Effect of cement kiln dust on geopolymer composition and its resistance to sulfate attack

Abstract

Utilization of cement kiln dust (CKD) with its high alkali content in the activation of geopolymer specimens to create nonconventional cementitious binders was investigated. Relatively high alkaline content of CKD is predominant factor preventing its recycling in cement manufacture. CKD could provide the necessary environment to activate geopolymer materials depending on water-soluble alkalis and sulfate compounds. Materials used in this investigation are ground granulated blast furnace slag (water cooled slag (WCS)), air cooled slag, CKD, and calcined kaolin. Calcinations process was done by kaolin firing at 750 C for 3 h. Alkaline activation by 2% NaOH along with the added cement dust was studied as compared with that not activated by sodium hydroxide. Curing was performed at 38 C under 100% relative humidity.

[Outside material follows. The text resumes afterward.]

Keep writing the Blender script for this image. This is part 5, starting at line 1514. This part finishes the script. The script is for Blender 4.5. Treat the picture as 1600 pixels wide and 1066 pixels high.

Results showed that 25% CKD is the optimum ratio for WCS-geopolymer formation and activation using 2% NaOH along with 25% CKD results in best enhancement in mechanical as well as microstructural characteristics. Activation of metakaolin by 50% CKD has the lowest mechanical properties due to calcium deficiency that bind geopolymer matrix. Effect of 5% magnesium sulfate on WCS and metakaolin activated by CKD results in an enhancement in their mechanical properties up to 3 months, while subjected to a strength loss up to 6 months.